Hoyer: Critics of gun reform motivated by profit

 
Profits, not principles, are fueling the criticisms of President Obama’s new gun control policies, Rep. Steny Hoyer (D-Md.) charged Tuesday.
 
“It plays into the narrative of those who want to raise money and expand their organization by raising false fears in the minds of people,” Hoyer told reporters in the Capitol.
 
{mosads}The Democratic whip said Obama’s unilateral actions pose no threat to Second Amendment rights for law-abiding people, as some critics contend, and suggested that any such claims are driven by financial gain.
 
“This is good policy that he’s been proposing. I don’t think it ought to raise fears in anybody, and it certainly shouldn’t raise a run on purchasing guns or ammunition,” Hoyer said. “Why? There’s been no state, no state legislature — nor are there the votes in the Congress of the United States — to take away people’s guns.
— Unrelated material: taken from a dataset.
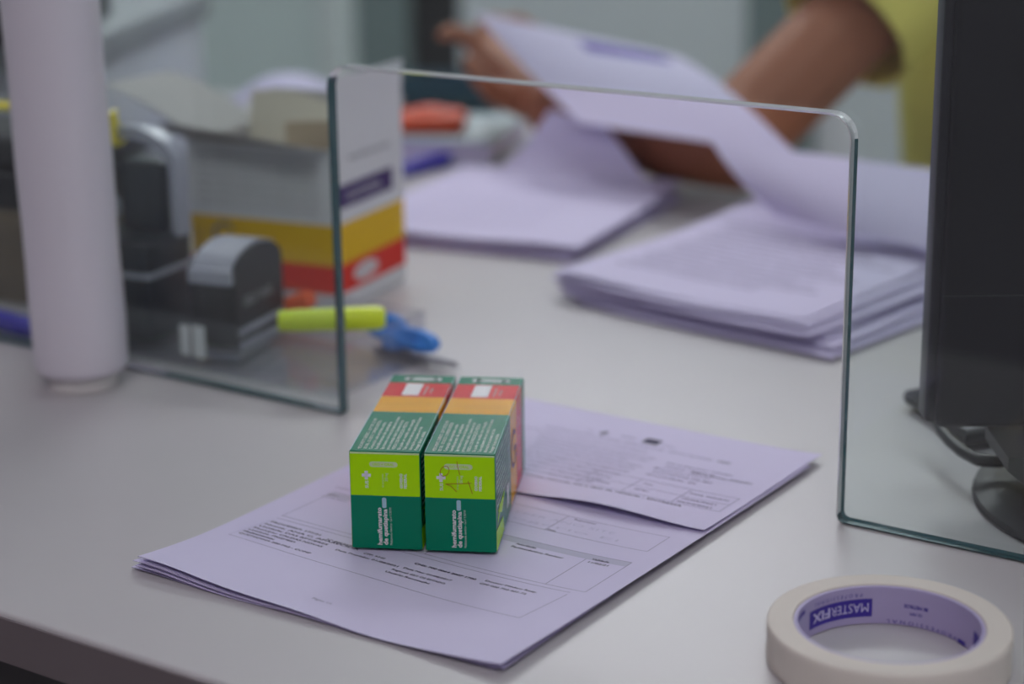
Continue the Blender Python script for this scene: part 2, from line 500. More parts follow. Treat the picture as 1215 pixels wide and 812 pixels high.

Period. 
 
“It’s an unfounded fear fomented by those who profit from that fear.”
 
Unveiled Tuesday morning, Obama’s unilateral actions are designed to rein in gun violence by expanding background checks to more gun sales, beefing up the FBI staff charged with conducting those background screenings and installing new notification requirements when guns are lost or stolen. 
 
In an emotional speech from the White House, Obama framed the changes as important, if modest, steps well within his power to take.
 
“Until we have a Congress that’s in line with the majority of Americans, there are actions within my legal authority that we can take to help reduce gun violence and save more lives — actions that protect our rights and our kids,” Obama said.  
 
Republicans and gun groups had a decidedly different take, accusing the president of overstepping his executive authority and trampling on constitutional rights. 
 
Speaker Paul Ryan (R-Wis.) said Obama’s action is “a form of intimidation that undermines liberty.” 
 
Rep. Bob Goodlatte (R-Va.), head of the House Judiciary Committee, charged the administration with repeated attempts “to undermine the Second Amendment.” 
 
And the National Rifle Association (NRA), the country’s largest firearms group, accused the president of delivering “condescending lectures that are completely devoid of facts.”
 
“The timing of this announcement, in the eighth and final year of his presidency, demonstrates not only political exploitation but a fundamental lack of seriousness,” Chris Cox, the head of the NRA’s lobbying arm, said in a statement.
 
The NRA, though, wasn’t always opposed to the expanded background checks at the center of Obama’s unilateral reforms. In May of 1999, just a month after a mass shooting left a dozen students dead at Columbine High School in Colorado, the NRA’s Wayne LaPierre told lawmakers that the group supported such an expansion.
 
“We think it’s reasonable to provide mandatory instant criminal background checks for every sale at every gun show,” LaPierre, now the NRA’s CEO, testified before the House Judiciary Committee Subcommittee on Crime. “No loopholes anywhere for anyone.”
 
The switch hasn’t been overlooked by Obama and other gun reformers, who have long accused the Republicans of being beholden to the NRA’s demands at the expense of public safety.
 
“All of us,” Obama said Tuesday, “need to demand a Congress brave enough to stand up to the gun lobby’s lies.”